At last, the Court decided upon the constitutional validity of the said provision under Part III of IBC stating that the impugned provisions of the IBC do not suffer from any manifest arbitrariness to offend Article 14 of the Constitution. Moreover, it clarified that Sections 95 to 100 of the Code cannot be deemed unconstitutional solely due to the absence of provisions allowing personal guarantors an opportunity to present their case before creditors file insolvency petitions. 

The recent judgment marks a pivotal moment, offering confidence in the adequacy of safeguards for the effective functioning of resolution professionals during insolvency proceedings. Nevertheless, the level of protection afforded to personal guarantors under the Code remains minimal. 

Aftermath of Dilip B Jiwrajka Judgment 

The Code presents a paradox by providing improved recoveries for creditors while posing significant challenges for the personal guarantors. One such concern is the possibility of “multiple and concurrent insolvency proceedings.” The shared liability of the debtors and the guarantors enables the creditors to initiate simultaneous insolvency proceedings against both, further, raising issues of jurisdictional conflicts and operational hurdles for NCLT. For instance, when a guarantor provides guarantees for companies in different locations and simultaneous CIRPs are initiated in various cities, it adds to the complexity. In addition to this, the personal guarantors, are sure shot to be included in the insolvency proceedings regardless of the merits posed by the guarantors. There is no escapism provided under the Code to the guarantors against the same. The extremist nature of the judgment will only discourage the personal guarantor to extend guarantees to the corporates hereinafter.      

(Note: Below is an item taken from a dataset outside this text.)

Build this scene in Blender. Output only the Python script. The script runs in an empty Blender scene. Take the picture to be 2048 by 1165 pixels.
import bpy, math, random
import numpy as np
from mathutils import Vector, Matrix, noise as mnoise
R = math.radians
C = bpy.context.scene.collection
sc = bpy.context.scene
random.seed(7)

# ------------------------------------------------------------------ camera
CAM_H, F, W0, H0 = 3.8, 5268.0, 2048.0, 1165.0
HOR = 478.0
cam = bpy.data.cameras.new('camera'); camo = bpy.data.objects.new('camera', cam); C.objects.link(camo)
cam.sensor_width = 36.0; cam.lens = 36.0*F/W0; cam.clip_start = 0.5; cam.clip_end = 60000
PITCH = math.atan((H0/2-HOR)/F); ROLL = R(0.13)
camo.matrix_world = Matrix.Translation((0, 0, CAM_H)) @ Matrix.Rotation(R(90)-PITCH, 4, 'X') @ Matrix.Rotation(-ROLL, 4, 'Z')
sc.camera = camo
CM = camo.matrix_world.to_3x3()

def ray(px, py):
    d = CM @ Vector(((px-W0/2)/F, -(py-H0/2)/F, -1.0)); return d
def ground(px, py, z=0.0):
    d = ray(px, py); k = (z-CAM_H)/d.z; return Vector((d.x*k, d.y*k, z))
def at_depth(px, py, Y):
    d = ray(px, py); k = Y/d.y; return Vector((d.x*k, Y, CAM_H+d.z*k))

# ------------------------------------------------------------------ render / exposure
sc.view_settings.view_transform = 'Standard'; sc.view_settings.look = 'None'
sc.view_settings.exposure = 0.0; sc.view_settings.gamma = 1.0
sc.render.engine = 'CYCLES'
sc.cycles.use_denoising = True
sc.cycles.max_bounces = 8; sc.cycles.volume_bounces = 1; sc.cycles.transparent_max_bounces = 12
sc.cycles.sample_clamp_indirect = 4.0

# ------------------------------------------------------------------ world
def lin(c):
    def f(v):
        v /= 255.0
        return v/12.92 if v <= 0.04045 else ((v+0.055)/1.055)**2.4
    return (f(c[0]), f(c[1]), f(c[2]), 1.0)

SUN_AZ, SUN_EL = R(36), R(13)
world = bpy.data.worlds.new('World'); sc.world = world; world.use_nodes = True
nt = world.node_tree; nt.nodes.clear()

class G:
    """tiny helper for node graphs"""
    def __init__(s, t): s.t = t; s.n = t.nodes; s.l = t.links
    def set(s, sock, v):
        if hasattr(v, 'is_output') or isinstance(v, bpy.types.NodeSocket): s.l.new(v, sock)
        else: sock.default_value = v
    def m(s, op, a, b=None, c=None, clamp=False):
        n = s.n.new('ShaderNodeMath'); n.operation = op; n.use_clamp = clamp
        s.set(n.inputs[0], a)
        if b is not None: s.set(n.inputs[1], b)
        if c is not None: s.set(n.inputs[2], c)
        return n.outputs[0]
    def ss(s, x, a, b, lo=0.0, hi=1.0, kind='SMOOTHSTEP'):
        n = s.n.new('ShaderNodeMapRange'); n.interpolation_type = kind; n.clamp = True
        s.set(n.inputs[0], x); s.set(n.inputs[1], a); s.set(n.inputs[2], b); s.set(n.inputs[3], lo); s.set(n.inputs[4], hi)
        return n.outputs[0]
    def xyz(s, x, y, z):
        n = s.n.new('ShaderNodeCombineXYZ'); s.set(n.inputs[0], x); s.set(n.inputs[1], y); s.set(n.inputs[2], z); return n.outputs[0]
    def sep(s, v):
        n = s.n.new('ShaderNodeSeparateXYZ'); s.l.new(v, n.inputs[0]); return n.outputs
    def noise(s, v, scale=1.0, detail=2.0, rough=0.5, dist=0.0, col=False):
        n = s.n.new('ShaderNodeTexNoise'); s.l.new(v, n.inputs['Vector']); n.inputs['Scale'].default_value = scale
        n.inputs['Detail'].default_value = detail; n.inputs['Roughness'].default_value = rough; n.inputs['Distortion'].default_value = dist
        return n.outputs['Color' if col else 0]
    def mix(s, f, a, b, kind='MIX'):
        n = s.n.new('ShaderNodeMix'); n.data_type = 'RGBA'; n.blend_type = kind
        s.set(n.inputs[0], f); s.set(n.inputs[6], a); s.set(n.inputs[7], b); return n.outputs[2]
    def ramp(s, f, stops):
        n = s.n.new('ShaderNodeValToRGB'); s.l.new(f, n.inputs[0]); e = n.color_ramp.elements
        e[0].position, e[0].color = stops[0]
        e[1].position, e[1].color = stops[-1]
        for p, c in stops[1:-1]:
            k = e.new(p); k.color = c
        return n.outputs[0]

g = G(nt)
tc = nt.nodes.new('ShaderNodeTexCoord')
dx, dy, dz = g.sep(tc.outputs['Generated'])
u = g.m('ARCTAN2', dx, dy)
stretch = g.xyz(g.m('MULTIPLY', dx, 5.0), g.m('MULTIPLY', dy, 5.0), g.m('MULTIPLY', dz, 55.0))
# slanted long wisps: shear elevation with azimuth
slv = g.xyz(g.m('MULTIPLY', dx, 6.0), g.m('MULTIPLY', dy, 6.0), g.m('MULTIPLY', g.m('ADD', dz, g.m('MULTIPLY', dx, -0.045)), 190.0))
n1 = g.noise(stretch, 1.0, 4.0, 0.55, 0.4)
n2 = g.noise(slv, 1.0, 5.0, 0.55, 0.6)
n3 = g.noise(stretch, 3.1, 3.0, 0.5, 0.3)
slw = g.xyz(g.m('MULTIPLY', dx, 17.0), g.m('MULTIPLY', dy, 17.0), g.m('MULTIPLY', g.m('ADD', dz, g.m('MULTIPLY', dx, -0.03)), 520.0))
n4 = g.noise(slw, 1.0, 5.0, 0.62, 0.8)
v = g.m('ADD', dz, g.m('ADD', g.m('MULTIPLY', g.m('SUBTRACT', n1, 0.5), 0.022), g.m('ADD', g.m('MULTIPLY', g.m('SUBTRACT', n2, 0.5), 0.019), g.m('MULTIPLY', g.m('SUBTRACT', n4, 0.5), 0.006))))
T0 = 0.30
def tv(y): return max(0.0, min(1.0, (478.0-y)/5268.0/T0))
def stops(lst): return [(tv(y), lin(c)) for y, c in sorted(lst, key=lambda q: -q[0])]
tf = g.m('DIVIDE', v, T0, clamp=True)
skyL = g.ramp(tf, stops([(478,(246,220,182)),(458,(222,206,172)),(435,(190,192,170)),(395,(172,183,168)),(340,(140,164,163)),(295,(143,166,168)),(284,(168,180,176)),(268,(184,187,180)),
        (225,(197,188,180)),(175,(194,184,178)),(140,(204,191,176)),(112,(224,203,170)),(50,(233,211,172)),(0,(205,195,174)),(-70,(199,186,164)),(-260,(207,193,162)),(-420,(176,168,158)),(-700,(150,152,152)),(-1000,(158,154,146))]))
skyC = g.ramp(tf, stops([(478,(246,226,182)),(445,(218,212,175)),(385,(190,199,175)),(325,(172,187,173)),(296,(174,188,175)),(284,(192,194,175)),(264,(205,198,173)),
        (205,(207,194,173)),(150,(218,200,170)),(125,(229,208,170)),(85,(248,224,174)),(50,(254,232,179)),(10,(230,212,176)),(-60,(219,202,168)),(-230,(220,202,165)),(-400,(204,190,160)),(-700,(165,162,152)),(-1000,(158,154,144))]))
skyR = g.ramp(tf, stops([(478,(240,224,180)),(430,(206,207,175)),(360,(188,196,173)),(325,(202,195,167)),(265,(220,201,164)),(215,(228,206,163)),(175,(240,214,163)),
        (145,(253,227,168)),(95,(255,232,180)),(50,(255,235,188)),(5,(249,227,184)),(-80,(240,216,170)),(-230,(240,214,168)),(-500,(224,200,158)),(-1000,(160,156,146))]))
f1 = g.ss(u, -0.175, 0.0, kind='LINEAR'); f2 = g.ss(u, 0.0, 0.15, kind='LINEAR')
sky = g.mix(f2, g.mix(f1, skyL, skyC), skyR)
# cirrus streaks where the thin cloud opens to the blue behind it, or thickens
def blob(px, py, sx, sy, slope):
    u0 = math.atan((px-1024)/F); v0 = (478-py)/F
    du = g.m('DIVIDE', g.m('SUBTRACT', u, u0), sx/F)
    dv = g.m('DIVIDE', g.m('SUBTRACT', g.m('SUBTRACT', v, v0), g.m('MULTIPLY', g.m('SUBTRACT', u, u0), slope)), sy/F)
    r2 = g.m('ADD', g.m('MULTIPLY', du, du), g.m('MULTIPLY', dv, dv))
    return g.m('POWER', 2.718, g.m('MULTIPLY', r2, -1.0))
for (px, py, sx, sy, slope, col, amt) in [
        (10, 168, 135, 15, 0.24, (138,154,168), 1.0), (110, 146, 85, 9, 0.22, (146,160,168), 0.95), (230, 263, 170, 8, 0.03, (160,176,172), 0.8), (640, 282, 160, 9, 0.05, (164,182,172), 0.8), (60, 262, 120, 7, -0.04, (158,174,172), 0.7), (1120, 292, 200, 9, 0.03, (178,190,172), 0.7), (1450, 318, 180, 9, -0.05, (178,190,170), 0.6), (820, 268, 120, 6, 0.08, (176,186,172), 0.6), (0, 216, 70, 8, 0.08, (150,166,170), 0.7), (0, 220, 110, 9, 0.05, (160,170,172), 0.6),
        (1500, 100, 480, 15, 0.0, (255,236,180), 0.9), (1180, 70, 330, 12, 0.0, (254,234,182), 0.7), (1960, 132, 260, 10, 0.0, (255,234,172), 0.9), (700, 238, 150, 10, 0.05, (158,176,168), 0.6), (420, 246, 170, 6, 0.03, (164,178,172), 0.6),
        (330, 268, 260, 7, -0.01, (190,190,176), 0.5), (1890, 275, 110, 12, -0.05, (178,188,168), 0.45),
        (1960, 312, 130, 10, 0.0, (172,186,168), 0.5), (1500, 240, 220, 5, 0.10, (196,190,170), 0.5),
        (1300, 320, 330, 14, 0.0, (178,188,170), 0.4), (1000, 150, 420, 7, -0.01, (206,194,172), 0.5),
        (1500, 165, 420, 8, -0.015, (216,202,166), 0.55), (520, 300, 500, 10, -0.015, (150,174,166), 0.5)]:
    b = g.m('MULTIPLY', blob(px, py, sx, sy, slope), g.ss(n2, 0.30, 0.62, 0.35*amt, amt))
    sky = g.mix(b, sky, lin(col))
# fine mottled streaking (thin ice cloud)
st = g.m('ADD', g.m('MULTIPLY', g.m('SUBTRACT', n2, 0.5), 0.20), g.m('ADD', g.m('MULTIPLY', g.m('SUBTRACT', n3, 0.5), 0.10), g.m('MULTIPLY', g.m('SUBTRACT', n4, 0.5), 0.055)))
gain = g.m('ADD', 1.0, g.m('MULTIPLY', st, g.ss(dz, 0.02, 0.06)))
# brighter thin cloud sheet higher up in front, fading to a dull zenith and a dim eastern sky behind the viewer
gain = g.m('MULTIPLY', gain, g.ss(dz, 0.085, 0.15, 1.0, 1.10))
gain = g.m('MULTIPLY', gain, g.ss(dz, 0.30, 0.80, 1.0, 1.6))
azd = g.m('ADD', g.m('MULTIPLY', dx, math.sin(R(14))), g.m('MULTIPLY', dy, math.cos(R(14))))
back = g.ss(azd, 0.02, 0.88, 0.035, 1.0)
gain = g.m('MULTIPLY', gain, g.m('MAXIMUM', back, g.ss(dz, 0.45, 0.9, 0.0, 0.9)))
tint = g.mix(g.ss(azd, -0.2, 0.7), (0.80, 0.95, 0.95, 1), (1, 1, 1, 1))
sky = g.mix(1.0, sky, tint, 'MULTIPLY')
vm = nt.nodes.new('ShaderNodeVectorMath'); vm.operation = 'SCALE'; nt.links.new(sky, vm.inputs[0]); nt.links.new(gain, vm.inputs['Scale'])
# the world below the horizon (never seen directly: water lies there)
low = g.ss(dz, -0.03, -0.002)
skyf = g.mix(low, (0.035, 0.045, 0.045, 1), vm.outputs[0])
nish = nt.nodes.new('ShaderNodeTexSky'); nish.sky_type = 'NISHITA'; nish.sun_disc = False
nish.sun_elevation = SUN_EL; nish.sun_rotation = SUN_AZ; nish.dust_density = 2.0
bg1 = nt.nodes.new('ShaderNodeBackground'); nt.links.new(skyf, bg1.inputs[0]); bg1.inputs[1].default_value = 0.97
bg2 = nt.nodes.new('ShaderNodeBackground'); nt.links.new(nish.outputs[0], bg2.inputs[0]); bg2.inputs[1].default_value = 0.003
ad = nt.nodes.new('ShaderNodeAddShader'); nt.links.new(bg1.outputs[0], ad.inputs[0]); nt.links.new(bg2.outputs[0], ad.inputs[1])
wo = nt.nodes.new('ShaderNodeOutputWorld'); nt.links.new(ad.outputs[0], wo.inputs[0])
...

No doubt that the decision has come as a boon for the creditors since it has removed the procedural obstacles that were obstructing the insolvency process against personal guarantors and provided the opportunity to pursue recovery against the guarantors if not debtors, however, there are other challenges faced by the creditors while pursuing such insolvency proceedings against the guarantors. One such concern arises when interim moratorium becomes applicable resulting in halting all the existing debt related proceedings. Personal guarantors might misuse this provision to its advantage, to prevent attachment of its personal assets under other applicable statutes like PMLA, GST etc by submitting false or sham repayment plans or swiftly transferring the assets to defraud the creditors to safe heavens like trusts etc. and the legal precedents are required to clear the cloud around this issue.

Conclusion 

The recent validation of the Code’s provisions concerning personal guarantors is expected to boost confidence among creditors. This may encourage a more proactive stance by creditors in initiating insolvency proceedings against guarantors, creating a perception of financial security. Furthermore, the judgement may induce caution among promoters and individuals providing personal guarantees, leading them to exercise greater prudence due to the highlighted risks, even in the case of solvent companies. In this creditor-centric environment, personal guarantors face challenges that underscore the importance of a thorough assessment of their financial commitments including the diligence at the time of sanction, emphasizing the necessity for clear legislative and procedural frameworks to ensure a fair and effective insolvency resolution process.